In his dissent, Scalia said the Elmbrook case stemmed from litigants who were offended by public displays of religion.

“Religion, they believe, is a personal matter; if it must be given external manifestation, that should not occur in public places where others may be offended,” Scalia wrote.

“I can understand that attitude: It parallels my own toward the playing in public of rock music or Stravinsky.”

Scalia said that the decision in the Town of Greece case held that mere offense does not amount to a violation of the Establishment Clause.

“It is perhaps the job of school officials to prevent hurt feelings at school events. But that is decidedly not the job of the Constitution,” he said.

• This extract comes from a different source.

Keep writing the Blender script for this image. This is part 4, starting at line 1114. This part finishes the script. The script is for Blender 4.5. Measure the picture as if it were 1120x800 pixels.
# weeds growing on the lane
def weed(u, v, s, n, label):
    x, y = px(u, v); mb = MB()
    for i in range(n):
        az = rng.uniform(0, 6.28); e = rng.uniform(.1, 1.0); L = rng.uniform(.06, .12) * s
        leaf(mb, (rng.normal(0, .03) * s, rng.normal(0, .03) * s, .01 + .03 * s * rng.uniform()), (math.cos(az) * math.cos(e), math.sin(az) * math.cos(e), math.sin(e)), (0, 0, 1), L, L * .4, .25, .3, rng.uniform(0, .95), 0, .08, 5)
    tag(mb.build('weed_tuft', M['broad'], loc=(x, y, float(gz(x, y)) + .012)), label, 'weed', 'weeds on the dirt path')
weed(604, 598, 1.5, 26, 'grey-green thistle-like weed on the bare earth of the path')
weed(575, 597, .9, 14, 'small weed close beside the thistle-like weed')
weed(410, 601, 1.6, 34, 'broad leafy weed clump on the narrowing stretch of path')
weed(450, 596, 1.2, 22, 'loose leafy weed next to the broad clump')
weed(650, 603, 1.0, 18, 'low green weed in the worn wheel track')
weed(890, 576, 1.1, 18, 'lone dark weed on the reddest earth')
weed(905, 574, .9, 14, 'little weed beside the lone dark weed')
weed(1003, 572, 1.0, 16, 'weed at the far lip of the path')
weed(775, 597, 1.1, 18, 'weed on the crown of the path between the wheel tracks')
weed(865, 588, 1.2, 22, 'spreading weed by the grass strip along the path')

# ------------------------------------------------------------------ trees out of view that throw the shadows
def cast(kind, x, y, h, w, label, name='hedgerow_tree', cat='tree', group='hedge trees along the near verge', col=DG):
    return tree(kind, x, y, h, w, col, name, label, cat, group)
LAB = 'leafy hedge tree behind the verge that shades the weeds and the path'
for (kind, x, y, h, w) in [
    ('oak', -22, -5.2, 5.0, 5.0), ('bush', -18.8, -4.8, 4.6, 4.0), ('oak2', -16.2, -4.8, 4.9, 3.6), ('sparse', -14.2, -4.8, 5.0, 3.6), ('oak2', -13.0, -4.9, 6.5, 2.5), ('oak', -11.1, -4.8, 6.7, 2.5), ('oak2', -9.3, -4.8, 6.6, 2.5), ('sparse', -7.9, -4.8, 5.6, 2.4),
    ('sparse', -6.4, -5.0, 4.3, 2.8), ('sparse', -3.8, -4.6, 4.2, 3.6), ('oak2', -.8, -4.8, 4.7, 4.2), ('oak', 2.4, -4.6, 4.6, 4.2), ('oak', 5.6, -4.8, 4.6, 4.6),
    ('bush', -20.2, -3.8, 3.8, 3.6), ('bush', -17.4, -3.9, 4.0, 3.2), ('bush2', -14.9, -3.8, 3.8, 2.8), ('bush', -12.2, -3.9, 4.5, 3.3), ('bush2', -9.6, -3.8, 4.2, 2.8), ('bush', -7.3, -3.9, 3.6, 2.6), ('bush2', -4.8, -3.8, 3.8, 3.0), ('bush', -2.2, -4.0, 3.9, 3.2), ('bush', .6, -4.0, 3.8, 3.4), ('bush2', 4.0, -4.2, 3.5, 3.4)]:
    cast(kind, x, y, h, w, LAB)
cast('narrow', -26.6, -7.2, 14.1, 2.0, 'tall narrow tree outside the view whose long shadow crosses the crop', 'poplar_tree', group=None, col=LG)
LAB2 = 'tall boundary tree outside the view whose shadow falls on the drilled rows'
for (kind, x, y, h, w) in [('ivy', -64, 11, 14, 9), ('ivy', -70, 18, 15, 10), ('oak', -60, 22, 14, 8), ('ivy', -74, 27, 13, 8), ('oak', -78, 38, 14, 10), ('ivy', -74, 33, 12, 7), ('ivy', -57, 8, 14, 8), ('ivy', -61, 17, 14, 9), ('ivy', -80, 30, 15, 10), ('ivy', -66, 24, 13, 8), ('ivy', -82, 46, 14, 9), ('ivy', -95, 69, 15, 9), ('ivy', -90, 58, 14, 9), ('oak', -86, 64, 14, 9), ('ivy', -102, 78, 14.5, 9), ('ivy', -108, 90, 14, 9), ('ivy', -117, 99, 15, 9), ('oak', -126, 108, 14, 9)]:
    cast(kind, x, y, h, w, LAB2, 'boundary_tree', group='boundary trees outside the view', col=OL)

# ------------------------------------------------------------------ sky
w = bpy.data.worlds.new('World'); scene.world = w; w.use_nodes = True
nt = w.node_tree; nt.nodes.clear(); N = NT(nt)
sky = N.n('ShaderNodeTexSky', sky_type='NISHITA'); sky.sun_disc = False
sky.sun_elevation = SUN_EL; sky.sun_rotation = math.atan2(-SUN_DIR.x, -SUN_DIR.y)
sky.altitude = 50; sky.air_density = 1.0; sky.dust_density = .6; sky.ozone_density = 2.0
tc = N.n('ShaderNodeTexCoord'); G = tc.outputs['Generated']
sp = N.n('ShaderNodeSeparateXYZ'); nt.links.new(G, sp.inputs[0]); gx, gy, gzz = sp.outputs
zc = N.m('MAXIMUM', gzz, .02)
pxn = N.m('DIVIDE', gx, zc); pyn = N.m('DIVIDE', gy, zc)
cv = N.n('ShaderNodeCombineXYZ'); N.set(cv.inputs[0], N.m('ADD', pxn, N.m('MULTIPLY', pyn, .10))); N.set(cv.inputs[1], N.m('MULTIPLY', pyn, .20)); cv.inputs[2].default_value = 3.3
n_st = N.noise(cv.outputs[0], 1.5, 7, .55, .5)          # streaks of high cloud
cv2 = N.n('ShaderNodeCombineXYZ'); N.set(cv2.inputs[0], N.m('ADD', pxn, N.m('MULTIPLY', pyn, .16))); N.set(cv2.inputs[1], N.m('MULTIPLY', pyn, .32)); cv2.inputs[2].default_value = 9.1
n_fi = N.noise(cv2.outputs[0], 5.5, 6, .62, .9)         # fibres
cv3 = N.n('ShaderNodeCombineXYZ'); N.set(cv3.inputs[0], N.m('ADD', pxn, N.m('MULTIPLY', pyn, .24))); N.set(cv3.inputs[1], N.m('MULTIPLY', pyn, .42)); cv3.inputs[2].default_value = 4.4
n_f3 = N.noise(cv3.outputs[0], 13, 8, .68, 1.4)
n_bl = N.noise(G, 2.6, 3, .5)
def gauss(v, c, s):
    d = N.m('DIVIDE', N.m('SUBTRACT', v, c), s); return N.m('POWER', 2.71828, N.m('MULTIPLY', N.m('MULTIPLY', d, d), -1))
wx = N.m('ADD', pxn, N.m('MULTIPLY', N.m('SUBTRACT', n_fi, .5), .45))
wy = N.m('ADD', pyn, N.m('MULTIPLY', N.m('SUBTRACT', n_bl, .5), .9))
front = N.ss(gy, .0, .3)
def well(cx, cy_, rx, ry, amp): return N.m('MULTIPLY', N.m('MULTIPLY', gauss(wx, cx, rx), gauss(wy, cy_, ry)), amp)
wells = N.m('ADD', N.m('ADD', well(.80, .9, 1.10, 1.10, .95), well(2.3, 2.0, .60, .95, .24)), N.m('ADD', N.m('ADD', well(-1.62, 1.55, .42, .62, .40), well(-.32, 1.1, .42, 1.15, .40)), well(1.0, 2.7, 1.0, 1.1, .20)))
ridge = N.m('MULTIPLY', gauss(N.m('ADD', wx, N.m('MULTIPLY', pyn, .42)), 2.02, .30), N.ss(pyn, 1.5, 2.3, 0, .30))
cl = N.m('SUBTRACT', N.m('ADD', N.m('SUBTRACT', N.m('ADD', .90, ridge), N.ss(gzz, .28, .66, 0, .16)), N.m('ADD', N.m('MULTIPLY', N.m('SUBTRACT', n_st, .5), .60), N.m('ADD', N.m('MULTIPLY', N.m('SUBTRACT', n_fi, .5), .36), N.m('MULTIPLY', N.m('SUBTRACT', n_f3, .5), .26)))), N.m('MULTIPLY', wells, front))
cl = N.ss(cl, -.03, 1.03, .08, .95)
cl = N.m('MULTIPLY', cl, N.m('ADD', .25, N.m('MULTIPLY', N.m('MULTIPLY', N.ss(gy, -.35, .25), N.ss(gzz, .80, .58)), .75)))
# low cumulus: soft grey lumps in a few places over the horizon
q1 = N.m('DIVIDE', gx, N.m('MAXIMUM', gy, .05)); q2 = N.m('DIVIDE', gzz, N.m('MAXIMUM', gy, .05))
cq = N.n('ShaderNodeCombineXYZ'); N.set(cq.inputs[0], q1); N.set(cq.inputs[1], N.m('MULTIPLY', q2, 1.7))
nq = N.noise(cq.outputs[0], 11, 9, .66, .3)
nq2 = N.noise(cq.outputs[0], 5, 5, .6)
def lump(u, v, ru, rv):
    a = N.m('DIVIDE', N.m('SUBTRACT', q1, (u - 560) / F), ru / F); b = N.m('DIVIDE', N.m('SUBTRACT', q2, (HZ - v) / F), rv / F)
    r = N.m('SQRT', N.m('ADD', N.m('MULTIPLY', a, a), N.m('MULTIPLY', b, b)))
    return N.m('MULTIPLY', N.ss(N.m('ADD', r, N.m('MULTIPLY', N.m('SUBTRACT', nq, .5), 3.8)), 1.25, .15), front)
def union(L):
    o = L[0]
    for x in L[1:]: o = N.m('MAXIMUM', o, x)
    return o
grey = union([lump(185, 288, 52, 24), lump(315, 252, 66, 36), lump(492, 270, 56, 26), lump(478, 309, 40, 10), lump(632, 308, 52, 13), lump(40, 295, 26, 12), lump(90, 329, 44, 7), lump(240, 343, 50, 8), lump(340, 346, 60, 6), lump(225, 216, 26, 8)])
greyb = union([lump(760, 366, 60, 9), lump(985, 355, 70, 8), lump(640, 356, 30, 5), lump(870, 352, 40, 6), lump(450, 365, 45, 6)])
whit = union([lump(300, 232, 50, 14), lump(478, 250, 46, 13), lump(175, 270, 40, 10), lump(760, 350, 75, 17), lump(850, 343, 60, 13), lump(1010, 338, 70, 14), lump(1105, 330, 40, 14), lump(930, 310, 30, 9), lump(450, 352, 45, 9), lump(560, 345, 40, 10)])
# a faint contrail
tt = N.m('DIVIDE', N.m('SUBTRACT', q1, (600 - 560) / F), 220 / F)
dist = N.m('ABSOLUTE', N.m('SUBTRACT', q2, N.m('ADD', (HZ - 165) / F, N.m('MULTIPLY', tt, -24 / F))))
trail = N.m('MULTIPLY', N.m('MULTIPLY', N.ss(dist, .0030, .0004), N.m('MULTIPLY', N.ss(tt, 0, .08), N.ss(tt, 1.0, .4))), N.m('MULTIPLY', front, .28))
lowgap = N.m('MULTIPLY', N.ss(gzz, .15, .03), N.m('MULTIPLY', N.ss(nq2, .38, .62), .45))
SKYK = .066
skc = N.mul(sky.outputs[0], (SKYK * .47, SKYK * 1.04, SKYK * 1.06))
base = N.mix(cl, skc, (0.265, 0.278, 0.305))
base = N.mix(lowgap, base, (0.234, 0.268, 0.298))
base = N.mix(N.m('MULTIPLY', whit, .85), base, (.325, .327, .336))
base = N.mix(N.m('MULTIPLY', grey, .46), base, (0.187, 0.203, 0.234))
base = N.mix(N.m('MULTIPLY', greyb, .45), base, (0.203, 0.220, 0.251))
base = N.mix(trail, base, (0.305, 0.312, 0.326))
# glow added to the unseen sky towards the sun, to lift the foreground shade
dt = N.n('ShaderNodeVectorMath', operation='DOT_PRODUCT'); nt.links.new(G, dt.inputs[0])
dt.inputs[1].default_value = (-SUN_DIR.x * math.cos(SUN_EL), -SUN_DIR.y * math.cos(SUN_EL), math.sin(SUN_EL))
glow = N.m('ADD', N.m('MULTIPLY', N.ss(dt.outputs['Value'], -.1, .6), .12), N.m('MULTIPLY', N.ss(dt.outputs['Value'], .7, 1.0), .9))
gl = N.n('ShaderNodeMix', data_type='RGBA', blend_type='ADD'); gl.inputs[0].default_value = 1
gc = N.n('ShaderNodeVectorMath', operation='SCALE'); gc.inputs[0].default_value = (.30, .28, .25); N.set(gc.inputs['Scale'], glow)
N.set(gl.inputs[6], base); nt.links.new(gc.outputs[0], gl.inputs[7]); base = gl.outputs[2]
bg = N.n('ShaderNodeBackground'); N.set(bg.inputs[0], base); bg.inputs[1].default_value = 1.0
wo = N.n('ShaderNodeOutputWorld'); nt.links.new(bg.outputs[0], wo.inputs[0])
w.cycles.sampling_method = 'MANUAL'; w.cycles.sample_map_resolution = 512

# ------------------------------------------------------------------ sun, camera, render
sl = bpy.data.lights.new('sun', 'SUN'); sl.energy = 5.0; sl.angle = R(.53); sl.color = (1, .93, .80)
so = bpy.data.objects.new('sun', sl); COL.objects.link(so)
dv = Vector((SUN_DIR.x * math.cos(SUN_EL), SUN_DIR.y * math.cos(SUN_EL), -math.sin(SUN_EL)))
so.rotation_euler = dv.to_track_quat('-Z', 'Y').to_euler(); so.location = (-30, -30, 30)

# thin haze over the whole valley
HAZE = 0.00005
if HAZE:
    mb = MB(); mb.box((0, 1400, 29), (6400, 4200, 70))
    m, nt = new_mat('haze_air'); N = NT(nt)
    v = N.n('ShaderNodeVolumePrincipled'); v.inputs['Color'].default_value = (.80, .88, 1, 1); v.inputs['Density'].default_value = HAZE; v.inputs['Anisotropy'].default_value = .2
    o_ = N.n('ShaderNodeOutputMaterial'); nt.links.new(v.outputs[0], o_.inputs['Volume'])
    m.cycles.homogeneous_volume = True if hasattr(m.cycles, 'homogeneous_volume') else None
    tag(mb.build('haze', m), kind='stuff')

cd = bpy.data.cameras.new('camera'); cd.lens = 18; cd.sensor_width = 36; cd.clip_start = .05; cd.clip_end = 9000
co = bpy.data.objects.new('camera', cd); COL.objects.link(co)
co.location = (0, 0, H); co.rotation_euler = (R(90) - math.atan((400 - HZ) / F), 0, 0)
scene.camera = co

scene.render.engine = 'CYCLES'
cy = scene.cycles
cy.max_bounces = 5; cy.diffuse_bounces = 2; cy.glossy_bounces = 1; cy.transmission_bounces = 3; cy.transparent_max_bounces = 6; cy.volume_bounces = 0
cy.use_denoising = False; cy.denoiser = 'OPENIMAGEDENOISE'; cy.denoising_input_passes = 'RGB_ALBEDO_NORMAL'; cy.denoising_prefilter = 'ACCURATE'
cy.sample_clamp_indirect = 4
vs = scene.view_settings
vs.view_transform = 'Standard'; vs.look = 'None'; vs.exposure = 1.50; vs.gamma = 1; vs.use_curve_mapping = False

Although there were eleven nonreligious venues available to the school district, none including favorable features of the church, according to district officials. The church offered a large air conditioned, handicapped-accessible auditorium with comfortable seating, ample free parking, and two large “jumbotron” video screens. It was also close to the school.

The church charged a standard rental rate of $2,000 to $2,200 per graduation.

But not everyone was happy. A group of nine students and parents complained that attending the event in a church containing religious symbolism made them feel uncomfortable, offended, unwelcome, and angry.

They sued, asking a federal judge to order the school district to stop using the church. The judge ruled in favor of the school district, and a thee-judge appeals court panel agreed, upholding the decision 2-1.

The case then was taken up by the full Seventh Circuit. It is that court that reversed and ruled that the arrangement violated church-state separation.

Although the case has continued in the courts, Elmbrook School District no longer has to rely on a rented venue for its graduation. The district completed a renovation to a high school gymnasium where graduations now take place.

But another nearby school has had to make alternative arrangements after the appeals court decision. The school is renting Miller Park, a 42,200-seat baseball stadium at a cost three times that of the Elmwood Church.

“After the decision below, only a rare school district would risk $400,000 in attorneys’ fees to save $15,000 in graduation costs,” Professor McConnell said in his brief.